A single, middle aged businessman who works for the New Zealand defence research division of a large multi-national company, wakes one morning to find he has survived a nuclear disaster. He attempts to communicate with other survivors, but in failing to do so he fears that he may be the only human alive. He travels to his place of work only to discover that the nuclear company he works for caused the devastation when it's top-secret Operation Flashlight - a nuclear defence development programme - malfunctioned. He tries to come to terms with his situation but before long he begins to breakdown, considering suicide. He then meets up with another survivor - a young woman - and this new companion gives him hope that there may be more alive. The two agree to travel across the country trying to find others.

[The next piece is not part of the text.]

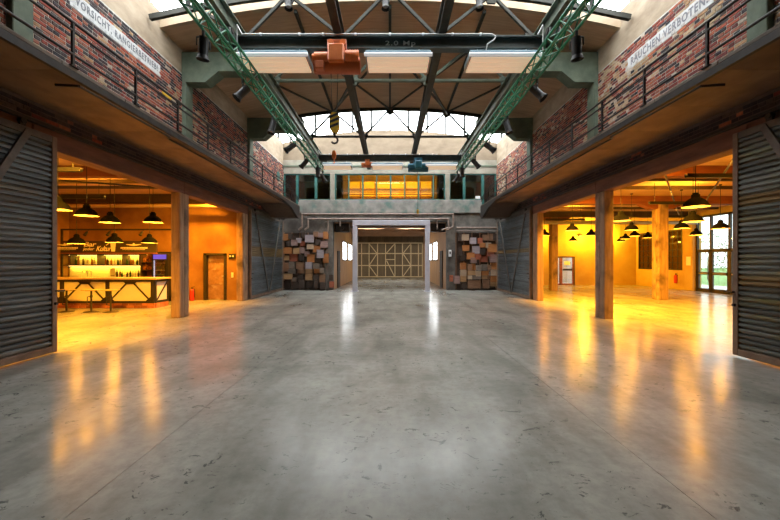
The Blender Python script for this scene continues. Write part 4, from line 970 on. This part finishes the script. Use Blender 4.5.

This little-known New Zealand film from 1985 has cropped up on British television a couple of times in recent years yet fails to feature in many genre books. Surprising, because it is an intelligent, clever and well-made production that deserves a wider audience than it already has. Those who may have seen the American film Night of The Comet will have something to compare this too since there are many similarities between them. However, where that film used humour to lighten the subject matter, director Geoff Murphy here chooses to concentrate not just on the practicalities of living without energy but looks deeply into the psychological implications of such a traumatic experience. As the lead starts to loose it he begins to have delusions of grandeur, even going so far as giving speeches to a captive, cardboard cut-out audience from the balcony of his vast, new mansion home.
In the most memorable sequence, at the height of his instability, the man enters a church, shotgun in hand, dressed only in a woman's frock and demands to see God. Pointing the gun at a statue of the crucifixion he calls out; "If you don't come out, I'll shoot the kid." When God fails to appear he blasts the statue to pieces in a dramatic, slow motion frenzy. As the camera closes in the face of Jesus he mutters "And now, I am God." Apart from the above mentioned film and a sequence similar to one seen in Escape From New York, where barricaded streets force the man and his companion to drive down one way only to be ambushed, The Quiet Earth has that fresh, otherworldly ambience that much modern New Zealand cinema has. By the time a third member joins the party, even the politically correct (if unlikely perfect) combination of a middle aged white man, a young white female and a Maori in his thirties, is handled with subtlety and never threatens to overshadow the gripping storyline.